■ REQUIREMENT
From the data that follows, print exactly the lines starting at the one containing "Write the bpy" and ending at the one containing "LAMP_STRENGTH = 88.0"; include both of them and nothing more.

[start PROVIDED DATA]

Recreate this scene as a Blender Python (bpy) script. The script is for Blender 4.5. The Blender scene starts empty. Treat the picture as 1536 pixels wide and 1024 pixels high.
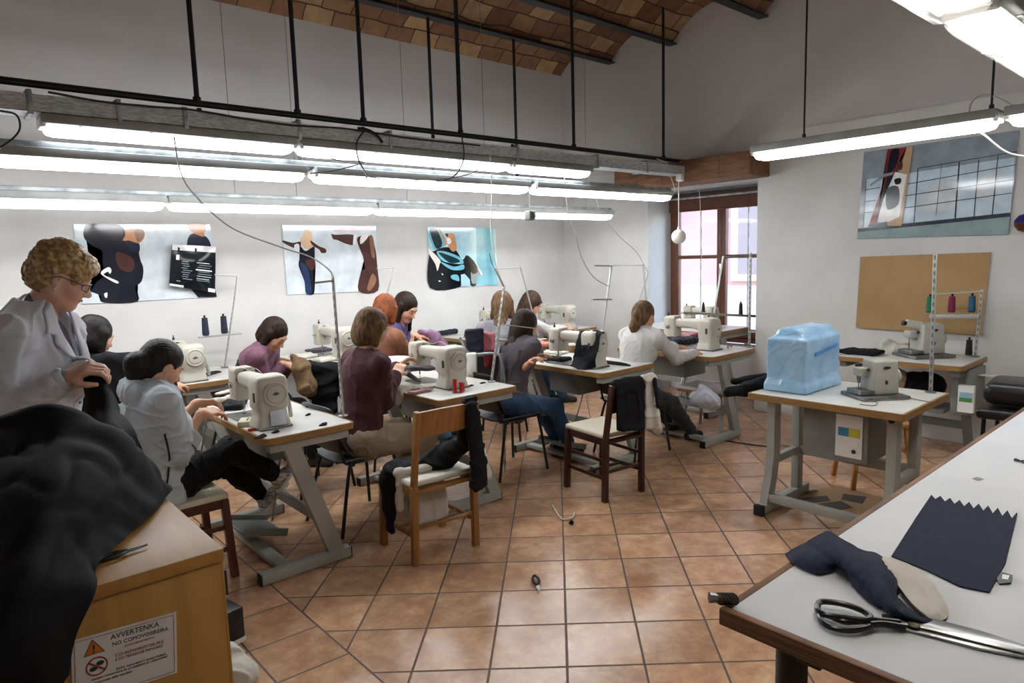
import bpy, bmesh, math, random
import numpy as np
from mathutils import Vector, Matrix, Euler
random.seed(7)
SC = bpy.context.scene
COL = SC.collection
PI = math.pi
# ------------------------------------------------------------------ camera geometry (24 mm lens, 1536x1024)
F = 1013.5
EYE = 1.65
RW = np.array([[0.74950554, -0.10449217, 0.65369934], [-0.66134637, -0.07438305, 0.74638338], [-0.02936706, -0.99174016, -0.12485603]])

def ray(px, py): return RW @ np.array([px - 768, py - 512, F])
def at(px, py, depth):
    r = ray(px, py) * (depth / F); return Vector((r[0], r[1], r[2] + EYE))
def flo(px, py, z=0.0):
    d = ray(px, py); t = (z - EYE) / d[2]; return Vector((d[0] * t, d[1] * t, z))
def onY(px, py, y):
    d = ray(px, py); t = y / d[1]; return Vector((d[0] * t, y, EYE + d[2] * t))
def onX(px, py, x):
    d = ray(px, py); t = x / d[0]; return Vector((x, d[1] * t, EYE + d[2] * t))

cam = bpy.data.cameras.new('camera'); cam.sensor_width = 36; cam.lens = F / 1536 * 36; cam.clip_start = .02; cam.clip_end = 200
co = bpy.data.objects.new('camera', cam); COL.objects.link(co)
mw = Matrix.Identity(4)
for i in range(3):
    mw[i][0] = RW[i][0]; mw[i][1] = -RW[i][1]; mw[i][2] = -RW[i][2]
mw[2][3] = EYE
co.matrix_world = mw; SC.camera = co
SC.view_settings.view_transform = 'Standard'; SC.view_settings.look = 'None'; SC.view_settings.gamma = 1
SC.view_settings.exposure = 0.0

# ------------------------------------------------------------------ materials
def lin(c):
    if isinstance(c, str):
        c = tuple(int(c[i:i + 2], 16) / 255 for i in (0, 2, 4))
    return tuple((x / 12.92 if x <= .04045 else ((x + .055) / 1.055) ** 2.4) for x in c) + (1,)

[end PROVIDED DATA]
[start PROVIDED DATA]

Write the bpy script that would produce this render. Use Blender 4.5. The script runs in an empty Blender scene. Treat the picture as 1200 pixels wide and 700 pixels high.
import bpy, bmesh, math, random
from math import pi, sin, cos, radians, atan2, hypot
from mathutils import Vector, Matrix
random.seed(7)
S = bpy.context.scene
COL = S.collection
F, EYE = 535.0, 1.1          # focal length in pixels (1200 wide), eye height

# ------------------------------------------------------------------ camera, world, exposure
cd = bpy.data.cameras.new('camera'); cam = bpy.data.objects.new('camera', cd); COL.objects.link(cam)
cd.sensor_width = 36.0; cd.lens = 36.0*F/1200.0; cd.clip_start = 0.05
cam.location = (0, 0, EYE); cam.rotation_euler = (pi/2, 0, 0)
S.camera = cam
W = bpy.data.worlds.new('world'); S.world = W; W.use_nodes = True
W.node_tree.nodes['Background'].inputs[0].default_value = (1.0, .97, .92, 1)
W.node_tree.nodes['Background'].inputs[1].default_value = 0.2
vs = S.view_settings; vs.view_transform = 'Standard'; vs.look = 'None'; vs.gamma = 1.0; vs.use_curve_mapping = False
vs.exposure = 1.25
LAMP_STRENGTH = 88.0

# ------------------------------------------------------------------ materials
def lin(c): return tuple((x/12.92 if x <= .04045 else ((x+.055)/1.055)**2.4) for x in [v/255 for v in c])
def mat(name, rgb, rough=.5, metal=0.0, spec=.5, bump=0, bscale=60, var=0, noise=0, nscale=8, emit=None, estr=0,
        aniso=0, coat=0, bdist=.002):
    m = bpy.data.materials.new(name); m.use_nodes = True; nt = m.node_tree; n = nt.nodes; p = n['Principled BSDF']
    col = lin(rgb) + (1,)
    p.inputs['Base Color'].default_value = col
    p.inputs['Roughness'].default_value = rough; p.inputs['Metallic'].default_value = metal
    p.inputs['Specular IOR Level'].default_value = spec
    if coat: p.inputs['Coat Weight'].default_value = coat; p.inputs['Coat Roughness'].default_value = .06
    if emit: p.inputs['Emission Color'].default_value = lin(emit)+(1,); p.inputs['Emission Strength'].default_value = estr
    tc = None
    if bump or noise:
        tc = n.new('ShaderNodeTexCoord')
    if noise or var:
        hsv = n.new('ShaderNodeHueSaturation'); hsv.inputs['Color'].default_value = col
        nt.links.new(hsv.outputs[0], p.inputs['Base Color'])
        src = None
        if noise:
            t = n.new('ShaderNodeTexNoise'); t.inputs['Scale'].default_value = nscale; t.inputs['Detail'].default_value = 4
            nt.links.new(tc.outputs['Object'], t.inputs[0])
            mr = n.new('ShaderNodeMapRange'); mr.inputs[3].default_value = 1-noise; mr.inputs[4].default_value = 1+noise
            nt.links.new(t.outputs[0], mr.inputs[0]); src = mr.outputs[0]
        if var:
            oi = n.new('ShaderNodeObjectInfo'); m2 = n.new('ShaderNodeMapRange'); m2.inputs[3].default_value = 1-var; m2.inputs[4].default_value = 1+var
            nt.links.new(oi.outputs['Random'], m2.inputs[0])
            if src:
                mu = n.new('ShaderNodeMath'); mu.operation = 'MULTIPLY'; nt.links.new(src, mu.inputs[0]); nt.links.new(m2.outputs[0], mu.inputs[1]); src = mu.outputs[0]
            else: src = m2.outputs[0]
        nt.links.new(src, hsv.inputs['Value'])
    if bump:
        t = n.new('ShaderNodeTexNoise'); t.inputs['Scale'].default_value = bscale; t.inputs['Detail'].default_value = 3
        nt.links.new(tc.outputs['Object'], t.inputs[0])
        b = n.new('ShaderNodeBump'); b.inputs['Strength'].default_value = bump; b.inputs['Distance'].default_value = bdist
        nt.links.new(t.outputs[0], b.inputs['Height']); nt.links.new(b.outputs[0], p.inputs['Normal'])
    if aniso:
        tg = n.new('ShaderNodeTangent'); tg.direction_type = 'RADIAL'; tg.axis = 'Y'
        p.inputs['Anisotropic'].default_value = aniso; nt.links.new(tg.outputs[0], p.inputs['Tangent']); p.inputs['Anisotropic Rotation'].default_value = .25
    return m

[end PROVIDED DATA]

■ TASK RESULT
Write the bpy script that would produce this render. Use Blender 4.5. The script runs in an empty Blender scene. Treat the picture as 1200 pixels wide and 700 pixels high.
import bpy, bmesh, math, random
from math import pi, sin, cos, radians, atan2, hypot
from mathutils import Vector, Matrix
random.seed(7)
S = bpy.context.scene
COL = S.collection
F, EYE = 535.0, 1.1          # focal length in pixels (1200 wide), eye height

# ------------------------------------------------------------------ camera, world, exposure
cd = bpy.data.cameras.new('camera'); cam = bpy.data.objects.new('camera', cd); COL.objects.link(cam)
cd.sensor_width = 36.0; cd.lens = 36.0*F/1200.0; cd.clip_start = 0.05
cam.location = (0, 0, EYE); cam.rotation_euler = (pi/2, 0, 0)
S.camera = cam
W = bpy.data.worlds.new('world'); S.world = W; W.use_nodes = True
W.node_tree.nodes['Background'].inputs[0].default_value = (1.0, .97, .92, 1)
W.node_tree.nodes['Background'].inputs[1].default_value = 0.2
vs = S.view_settings; vs.view_transform = 'Standard'; vs.look = 'None'; vs.gamma = 1.0; vs.use_curve_mapping = False
vs.exposure = 1.25
LAMP_STRENGTH = 88.0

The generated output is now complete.